A BLOCK THAT STOOD SOME TIME IN THE SUN.
After having performed its work in cooling the brine, the expanded gas is drawn from the pipes by means of powerful steam-pumps, and it is then compressed into a coil of iron pipes kept immersed in a tank of cold running water. This compression of the expanded gas requires very heavy machinery, and the operation develops much heat, which is absorbed by the running water. In other words, the expanding gas having absorbed much heat from the brine, and having been made cold by this means, must be deprived of the heat thus gained by compression again into a coil surrounded by running water, which takes away the heat as soon as it is developed by compression.
Being now restored to the liquid form, the gas is ready to go on another round, and may be used again and again. The only loss of gas sustained is from leaky joints in the pipes.
It is a curious sight to see these pipes and pumps, even in the hottest weather, all coated with a thick layer of snow-white frost, so thick that it may be scraped off with the hands and squeezed into a snowball. The brine-pumps soon lose their characteristic shape, and are scarcely recognizable, looking more like a fantastic snow-drift than a piece of iron machinery.
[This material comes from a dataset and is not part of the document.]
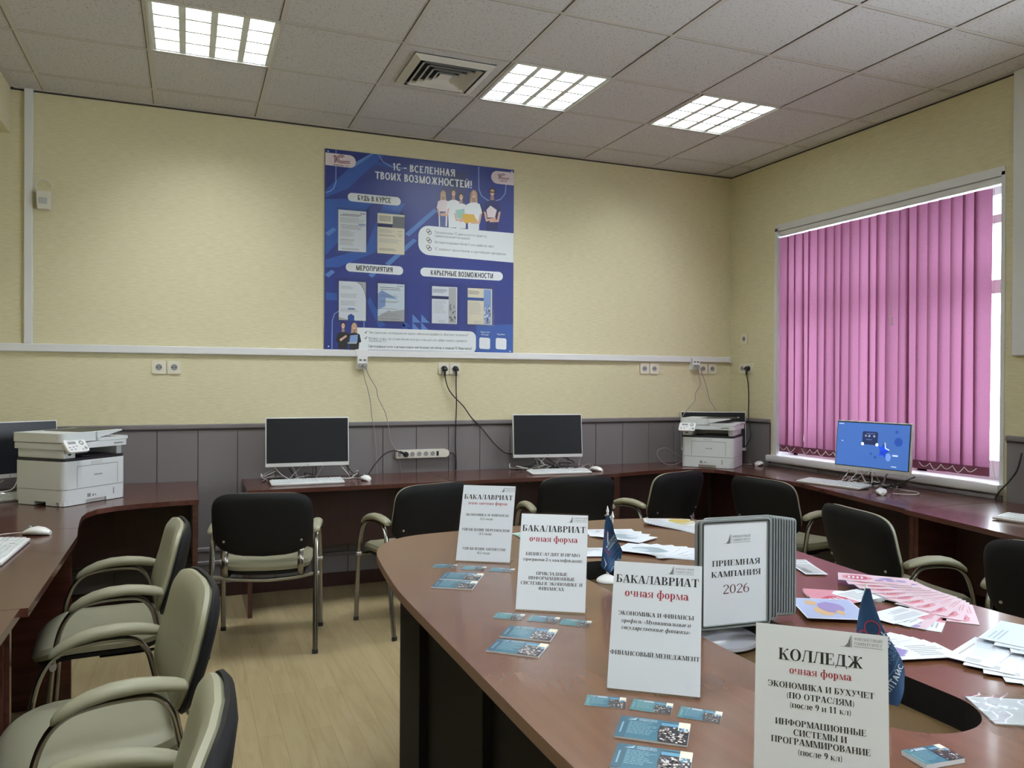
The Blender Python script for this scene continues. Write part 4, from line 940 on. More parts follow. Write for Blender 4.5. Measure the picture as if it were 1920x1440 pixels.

Sometimes we see fine fruit or a bouquet of handsome flowers which had been so placed in the water as to become frozen in the centre of a large block of crystal ice. Such objects form beautiful ornaments while they last.
Many people believe that coal is really at the foundation of cheap ice, and that it will presently be cheaper to use coal to make ice than to use it in transporting ice to the place where it is wanted. Artificial ice is already produced in considerable quantities in districts where natural ice is also cut for the market.